Objective. From the entries below, count every line that contains the word "high". Please give the number and nothing else.

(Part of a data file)

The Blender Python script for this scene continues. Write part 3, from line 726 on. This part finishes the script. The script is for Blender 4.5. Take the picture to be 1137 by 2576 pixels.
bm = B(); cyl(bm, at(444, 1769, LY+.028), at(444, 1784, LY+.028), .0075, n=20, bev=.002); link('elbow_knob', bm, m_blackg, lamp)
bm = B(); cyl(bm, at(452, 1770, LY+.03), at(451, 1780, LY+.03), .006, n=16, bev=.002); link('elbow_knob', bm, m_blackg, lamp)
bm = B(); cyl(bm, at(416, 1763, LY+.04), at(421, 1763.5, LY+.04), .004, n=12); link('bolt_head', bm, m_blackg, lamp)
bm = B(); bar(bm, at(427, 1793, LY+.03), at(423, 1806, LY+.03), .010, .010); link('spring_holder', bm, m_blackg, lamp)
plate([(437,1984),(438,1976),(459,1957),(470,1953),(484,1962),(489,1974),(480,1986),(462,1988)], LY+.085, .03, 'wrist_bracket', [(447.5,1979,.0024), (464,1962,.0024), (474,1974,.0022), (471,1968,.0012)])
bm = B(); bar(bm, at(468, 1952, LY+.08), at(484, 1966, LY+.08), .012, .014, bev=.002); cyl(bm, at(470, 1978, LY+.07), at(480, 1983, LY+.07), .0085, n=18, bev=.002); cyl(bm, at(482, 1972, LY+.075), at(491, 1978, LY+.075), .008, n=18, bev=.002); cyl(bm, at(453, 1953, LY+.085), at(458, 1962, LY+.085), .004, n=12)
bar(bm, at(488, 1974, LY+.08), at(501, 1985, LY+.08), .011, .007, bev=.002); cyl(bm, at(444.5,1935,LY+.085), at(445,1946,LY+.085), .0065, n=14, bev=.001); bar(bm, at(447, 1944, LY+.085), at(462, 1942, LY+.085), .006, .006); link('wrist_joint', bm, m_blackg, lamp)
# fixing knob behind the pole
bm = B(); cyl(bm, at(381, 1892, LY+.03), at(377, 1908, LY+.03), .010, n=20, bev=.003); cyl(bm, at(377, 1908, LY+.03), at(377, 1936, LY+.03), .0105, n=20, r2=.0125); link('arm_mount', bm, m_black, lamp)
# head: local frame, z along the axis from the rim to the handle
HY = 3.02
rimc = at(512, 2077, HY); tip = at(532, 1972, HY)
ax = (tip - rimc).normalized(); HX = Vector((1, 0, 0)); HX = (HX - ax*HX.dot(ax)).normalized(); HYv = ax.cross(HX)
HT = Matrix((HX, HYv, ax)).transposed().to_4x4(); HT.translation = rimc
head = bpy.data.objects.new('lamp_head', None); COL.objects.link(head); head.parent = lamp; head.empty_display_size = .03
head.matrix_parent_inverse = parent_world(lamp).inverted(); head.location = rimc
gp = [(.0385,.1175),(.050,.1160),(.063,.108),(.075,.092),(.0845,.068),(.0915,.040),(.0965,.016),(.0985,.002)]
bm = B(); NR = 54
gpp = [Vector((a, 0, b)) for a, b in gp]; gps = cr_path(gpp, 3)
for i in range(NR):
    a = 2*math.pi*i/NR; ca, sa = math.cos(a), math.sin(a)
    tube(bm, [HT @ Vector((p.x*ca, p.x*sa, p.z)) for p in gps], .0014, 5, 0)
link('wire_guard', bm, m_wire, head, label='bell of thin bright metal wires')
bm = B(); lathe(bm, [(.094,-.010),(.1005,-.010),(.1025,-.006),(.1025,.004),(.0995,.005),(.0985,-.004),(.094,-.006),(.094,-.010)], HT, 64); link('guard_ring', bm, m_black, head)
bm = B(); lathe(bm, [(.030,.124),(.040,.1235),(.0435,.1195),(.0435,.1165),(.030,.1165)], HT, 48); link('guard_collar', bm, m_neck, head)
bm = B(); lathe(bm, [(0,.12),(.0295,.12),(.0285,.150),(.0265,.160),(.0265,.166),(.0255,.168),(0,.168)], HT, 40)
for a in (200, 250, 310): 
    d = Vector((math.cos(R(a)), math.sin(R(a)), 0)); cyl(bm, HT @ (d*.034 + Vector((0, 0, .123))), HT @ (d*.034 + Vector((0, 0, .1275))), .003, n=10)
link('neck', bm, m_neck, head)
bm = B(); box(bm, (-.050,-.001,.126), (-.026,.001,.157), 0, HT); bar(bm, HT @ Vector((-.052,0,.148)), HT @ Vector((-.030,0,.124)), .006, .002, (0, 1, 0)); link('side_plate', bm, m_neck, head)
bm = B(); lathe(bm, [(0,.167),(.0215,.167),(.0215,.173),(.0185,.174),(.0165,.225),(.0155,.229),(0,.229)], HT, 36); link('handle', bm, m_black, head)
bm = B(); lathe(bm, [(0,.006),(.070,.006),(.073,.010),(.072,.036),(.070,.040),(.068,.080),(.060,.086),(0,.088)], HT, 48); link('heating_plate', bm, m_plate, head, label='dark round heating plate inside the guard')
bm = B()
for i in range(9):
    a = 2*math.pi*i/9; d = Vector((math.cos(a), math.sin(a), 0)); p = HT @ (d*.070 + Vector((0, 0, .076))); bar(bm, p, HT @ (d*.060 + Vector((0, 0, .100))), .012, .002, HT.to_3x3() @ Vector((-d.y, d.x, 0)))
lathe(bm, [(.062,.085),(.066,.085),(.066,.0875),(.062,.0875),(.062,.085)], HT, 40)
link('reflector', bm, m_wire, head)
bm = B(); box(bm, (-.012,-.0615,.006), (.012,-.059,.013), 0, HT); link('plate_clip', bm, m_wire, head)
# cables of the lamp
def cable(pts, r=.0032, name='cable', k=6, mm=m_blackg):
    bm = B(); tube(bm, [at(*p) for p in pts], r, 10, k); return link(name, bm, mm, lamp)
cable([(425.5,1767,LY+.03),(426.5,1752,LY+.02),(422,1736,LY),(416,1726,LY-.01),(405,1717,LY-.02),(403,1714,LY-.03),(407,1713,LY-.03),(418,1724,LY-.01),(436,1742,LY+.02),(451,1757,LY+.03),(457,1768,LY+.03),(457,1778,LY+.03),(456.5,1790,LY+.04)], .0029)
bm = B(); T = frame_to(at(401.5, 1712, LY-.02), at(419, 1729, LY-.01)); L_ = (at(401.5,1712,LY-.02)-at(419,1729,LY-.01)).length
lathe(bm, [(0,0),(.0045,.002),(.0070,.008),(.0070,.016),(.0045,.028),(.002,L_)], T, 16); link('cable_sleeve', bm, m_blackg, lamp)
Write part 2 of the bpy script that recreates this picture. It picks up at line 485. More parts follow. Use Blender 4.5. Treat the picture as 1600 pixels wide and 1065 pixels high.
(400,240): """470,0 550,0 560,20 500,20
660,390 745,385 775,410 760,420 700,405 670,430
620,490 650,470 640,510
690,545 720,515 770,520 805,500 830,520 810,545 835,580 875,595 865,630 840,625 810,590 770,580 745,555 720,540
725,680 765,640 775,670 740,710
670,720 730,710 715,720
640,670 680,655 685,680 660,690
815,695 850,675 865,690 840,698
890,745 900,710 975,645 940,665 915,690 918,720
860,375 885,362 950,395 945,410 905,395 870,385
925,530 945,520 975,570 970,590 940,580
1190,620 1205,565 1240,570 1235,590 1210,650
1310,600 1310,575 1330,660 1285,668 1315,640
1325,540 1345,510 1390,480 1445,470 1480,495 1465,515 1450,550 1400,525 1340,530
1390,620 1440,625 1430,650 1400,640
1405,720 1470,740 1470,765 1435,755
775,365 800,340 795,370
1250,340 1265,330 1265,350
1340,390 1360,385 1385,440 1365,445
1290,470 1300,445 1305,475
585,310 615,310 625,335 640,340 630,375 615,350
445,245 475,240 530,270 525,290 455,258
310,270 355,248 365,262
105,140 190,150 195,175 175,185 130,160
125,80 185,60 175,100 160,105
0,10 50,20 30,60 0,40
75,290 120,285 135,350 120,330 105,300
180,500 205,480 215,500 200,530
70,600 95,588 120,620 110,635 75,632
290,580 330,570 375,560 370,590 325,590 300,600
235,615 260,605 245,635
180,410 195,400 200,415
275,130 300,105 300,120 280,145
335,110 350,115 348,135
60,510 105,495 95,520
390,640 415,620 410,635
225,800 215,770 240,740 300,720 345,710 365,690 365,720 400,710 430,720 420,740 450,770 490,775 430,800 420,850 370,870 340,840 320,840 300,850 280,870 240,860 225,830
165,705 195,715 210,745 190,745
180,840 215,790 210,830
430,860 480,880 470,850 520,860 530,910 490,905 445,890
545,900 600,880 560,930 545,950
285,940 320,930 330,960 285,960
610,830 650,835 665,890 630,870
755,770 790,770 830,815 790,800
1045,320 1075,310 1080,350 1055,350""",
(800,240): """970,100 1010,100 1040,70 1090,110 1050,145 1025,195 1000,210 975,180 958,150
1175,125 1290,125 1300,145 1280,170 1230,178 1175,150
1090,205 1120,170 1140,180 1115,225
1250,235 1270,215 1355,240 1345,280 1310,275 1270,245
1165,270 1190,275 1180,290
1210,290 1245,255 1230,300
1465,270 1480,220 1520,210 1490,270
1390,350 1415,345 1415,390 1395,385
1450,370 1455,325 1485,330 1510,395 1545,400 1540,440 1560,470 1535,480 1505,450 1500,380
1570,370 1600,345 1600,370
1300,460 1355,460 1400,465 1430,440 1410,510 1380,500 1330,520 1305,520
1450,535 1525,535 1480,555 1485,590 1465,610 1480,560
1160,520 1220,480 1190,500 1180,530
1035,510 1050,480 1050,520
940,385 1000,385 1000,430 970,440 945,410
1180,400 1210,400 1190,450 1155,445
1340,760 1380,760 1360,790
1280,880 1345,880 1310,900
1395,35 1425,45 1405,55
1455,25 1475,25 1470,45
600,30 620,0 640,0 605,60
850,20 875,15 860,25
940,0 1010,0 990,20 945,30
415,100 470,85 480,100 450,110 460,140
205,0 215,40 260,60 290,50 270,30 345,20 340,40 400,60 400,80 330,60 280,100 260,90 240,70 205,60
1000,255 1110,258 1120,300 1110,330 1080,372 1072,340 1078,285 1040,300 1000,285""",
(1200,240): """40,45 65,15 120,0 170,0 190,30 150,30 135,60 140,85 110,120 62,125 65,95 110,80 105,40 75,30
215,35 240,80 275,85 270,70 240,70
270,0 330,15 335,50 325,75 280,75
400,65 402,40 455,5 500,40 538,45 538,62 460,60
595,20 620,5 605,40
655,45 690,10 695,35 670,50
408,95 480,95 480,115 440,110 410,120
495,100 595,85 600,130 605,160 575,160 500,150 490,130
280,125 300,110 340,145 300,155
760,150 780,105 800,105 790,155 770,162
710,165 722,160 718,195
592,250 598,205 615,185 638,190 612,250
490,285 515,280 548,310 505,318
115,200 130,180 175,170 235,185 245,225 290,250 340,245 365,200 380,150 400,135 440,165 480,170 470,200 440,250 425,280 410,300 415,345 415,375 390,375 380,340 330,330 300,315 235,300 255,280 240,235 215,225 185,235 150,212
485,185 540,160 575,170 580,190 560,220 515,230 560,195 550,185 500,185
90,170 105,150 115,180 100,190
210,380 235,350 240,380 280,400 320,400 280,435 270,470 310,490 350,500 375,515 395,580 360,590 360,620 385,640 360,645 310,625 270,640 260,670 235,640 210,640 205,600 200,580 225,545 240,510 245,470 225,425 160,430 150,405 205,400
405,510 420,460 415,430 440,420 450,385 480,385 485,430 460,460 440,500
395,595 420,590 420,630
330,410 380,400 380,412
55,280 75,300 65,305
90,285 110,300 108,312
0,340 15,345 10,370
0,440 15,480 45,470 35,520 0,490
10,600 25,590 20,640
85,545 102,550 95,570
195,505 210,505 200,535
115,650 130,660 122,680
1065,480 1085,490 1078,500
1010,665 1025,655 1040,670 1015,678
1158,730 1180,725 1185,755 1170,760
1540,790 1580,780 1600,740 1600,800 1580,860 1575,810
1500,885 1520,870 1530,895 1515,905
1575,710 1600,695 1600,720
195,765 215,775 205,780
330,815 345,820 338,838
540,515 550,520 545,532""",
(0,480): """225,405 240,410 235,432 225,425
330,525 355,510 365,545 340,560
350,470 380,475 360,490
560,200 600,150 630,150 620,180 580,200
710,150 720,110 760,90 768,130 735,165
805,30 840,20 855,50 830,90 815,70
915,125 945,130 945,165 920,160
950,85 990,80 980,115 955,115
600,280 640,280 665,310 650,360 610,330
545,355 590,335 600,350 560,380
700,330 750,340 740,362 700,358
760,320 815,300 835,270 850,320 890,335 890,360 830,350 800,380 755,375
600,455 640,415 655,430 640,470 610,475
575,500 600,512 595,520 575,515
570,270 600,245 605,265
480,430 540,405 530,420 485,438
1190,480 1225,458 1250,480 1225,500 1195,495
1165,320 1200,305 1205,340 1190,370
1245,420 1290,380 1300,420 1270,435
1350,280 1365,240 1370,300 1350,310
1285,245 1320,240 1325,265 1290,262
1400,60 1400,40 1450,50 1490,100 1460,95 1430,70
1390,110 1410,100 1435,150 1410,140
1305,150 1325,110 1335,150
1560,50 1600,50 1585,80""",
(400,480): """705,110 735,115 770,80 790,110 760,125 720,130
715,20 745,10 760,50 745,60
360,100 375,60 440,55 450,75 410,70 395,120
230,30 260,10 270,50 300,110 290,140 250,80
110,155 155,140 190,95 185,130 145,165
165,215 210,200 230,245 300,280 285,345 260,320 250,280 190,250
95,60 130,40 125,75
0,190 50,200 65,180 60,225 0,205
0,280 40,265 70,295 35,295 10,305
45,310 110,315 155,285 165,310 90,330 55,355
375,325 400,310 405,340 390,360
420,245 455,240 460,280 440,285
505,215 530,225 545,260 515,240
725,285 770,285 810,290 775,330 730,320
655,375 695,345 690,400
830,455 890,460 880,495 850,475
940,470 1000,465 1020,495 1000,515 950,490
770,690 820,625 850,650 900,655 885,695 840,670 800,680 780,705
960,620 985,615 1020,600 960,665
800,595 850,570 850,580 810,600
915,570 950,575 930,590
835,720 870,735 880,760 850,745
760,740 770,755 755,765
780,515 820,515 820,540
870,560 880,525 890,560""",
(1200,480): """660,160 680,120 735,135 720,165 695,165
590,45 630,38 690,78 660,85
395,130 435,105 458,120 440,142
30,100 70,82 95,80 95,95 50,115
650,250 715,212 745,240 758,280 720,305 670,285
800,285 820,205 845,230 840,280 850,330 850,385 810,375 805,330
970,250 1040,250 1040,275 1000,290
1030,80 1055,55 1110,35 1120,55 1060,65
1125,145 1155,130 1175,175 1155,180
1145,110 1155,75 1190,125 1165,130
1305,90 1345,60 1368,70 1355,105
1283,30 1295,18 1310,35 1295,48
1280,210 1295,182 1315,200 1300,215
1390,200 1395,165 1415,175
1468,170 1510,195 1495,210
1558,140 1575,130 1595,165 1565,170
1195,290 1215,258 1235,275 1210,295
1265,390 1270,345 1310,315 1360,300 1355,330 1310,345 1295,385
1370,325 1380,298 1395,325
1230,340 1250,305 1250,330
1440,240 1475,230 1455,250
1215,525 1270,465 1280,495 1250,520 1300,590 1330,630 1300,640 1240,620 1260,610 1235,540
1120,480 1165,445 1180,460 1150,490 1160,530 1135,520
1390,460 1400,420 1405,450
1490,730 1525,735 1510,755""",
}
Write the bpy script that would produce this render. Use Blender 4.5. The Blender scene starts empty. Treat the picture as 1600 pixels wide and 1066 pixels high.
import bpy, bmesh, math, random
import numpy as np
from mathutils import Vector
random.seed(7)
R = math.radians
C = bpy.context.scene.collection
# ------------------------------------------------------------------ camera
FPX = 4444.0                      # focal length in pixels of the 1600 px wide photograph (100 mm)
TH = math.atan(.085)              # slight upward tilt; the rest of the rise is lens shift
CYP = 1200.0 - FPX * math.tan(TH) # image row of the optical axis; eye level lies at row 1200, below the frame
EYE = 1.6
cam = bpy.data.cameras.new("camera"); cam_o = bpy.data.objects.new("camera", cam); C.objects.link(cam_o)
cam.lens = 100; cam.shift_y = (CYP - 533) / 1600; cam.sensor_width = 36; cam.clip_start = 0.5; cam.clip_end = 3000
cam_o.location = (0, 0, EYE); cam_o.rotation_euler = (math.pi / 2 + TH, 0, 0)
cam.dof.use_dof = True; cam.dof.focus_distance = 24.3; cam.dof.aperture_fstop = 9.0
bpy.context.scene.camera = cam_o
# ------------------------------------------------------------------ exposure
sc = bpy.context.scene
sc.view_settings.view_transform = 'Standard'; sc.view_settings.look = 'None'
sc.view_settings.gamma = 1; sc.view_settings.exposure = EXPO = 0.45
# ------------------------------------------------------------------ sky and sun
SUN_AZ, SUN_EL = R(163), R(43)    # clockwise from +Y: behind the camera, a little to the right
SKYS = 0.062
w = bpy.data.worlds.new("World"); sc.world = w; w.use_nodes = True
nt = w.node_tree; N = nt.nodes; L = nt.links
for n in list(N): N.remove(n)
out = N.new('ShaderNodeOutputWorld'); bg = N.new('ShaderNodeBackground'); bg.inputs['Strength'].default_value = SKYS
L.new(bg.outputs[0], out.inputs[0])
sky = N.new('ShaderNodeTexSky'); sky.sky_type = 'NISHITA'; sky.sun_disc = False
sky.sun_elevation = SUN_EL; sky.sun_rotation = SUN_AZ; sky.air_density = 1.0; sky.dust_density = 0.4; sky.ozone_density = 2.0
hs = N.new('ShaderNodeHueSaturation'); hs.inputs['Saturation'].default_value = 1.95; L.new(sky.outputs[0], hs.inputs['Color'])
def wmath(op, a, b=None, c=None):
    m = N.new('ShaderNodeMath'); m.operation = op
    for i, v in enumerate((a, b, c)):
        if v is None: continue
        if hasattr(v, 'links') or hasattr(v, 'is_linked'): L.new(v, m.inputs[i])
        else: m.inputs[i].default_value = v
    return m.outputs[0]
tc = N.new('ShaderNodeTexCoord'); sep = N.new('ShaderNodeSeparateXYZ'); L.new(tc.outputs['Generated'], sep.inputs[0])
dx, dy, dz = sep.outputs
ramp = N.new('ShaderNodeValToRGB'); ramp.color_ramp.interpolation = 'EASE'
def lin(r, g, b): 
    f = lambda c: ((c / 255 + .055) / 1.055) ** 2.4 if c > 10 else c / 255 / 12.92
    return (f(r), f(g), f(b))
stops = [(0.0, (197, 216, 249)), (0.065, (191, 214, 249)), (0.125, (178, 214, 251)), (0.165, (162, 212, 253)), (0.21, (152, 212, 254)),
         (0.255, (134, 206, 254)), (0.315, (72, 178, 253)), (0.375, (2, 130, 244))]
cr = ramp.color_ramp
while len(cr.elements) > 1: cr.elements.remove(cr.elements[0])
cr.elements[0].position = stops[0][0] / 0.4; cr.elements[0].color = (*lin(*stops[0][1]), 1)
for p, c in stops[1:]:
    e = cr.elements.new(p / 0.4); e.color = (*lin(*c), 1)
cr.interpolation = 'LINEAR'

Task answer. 2